Reason for the name
Field Marshall, then Lieutenant General Sir William Riddell Birdwood was the Commander of the Australian and New Zealand Army Corps during the Gallipoli Campaign in 1915.
Field Marshal William Riddell Birdwood, 1st Baron Birdwood, GCB, GCSI, GCMG, GCVO, CIE, DSO (13 September 1865 – 17 May 1951) was a British Army officer.
He saw active service in the Second Boer War on the staff of Lord Kitchener. He saw action again in the First World War as Commander of the Australian and New Zealand Army Corps during the Gallipoli Campaign in 1915, leading the landings on the peninsula and then the evacuation later in the year, before becoming commander-in-chief of the Fifth Army on the Western Front during the closing stages of the war. He went on to be general officer commanding the Northern Army in India in 1920 and Commander-in-Chief, India, in 1925.
Gallipoli
In November 1914 Birdwood was instructed by Field Marshal Kitchener, then the Secretary of State for War, to form an army corps from the Australian and New Zealand troops that were training in Egypt. He was promoted to temporary lieutenant-general on 12 December 1914 and given command of the Australian and New Zealand Army Corps. Kitchener instructed General Sir Ian Hamilton, Commander of the Mediterranean Expeditionary Force, to carry out an operation to capture the Gallipoli peninsula and placed Birdwood's ANZAC Corps under Hamilton's command. Hamilton ordered Birdwood to carry out a landing on 25 April 1915 north of Kabatepe at a site now known as ANZAC Cove. The ANZAC Corps encountered high ridges, narrow gullies, dense scrub and strong Turkish resistance and became pinned down. Major-General William Bridges and Major-General Alexander Godley, the divisional commanders, were both of the view that the Allied forces, dealing with stiffer-than-expected resistance, should be evacuated ahead of an expected attack by Turkish forces. Nevertheless, Hamilton ordered them to hold fast.

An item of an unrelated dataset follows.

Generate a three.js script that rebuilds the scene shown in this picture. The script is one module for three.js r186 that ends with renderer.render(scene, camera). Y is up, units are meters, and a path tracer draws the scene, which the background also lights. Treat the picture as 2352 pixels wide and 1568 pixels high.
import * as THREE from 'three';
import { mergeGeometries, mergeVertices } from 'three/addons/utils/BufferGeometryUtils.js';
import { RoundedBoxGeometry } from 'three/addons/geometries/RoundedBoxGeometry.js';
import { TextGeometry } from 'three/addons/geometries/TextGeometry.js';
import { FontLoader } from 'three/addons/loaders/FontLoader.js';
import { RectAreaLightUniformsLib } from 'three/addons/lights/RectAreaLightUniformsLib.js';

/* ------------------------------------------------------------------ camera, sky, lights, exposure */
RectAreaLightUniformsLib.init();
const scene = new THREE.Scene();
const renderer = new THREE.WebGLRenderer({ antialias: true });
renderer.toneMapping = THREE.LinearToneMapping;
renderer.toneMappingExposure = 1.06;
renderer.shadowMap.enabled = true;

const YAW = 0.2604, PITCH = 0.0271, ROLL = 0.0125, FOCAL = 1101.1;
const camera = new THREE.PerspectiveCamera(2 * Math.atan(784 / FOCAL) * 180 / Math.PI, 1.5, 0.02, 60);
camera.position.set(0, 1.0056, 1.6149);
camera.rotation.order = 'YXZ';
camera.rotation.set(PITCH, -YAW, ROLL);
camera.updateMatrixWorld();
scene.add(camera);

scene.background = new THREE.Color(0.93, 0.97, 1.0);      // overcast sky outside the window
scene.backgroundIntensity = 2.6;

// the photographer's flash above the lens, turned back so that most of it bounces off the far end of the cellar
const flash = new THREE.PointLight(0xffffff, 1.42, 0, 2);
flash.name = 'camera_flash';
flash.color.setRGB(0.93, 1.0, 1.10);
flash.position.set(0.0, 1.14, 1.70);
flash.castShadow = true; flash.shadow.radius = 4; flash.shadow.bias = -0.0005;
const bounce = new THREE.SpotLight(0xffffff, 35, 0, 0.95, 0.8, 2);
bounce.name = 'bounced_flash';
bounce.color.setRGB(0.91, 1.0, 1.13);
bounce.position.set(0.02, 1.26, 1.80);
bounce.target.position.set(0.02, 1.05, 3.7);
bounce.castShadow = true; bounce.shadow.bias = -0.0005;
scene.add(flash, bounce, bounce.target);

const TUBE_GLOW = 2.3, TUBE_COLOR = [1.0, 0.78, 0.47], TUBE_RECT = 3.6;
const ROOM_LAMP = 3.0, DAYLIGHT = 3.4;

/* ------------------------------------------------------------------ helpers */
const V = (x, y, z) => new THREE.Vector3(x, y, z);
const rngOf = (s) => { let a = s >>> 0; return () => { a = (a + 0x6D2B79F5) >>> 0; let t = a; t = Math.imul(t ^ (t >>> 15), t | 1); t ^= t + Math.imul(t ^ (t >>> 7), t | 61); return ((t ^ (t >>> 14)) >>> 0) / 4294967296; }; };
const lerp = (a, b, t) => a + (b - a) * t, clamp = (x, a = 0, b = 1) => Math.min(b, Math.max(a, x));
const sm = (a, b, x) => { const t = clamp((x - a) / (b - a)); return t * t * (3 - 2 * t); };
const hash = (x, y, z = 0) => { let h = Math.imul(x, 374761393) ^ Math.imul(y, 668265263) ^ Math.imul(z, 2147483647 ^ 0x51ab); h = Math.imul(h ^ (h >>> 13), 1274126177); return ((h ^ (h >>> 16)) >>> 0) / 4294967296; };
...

Birdwood took effective command of the Australian Imperial Force, i.e., all Australian Forces in May 1915 while still commanding Allied troops on the ground at Gallipoli. He launched a major attack on the Turks in August 1915 (the Battle of Sari Bair) but still failed to dislodge them from the peninsula. Notwithstanding this, he was the only corps commander opposed to abandoning Gallipoli. He was promoted to the permanent rank of lieutenant-general on 28 October 1915 and given command of the newly formed Dardanelles Army: the one outstanding success of the campaign was the evacuation led by Birdwood, which took place in December 1915 and January 1916, when the entire force was withdrawn before any Turkish reaction.
Western Front
In February 1916 the Australian and New Zealand contingents, back in Egypt, underwent re-organisation to incorporate the new units and reinforcements that had accumulated during 1915: the Australian and New Zealand Army Corps was replaced by two corps, I ANZAC Corps and II ANZAC Corps, and Birdwood reverted to the command of II ANZAC Corps. When I ANZAC Corps became the first to depart for France, Birdwood, as senior corps commander, took over command. During early 1916 Birdwood advocated for the formation of an Australian and New Zealand Army or a Dominion Army also including Canadian forces under his command, but this did not occur.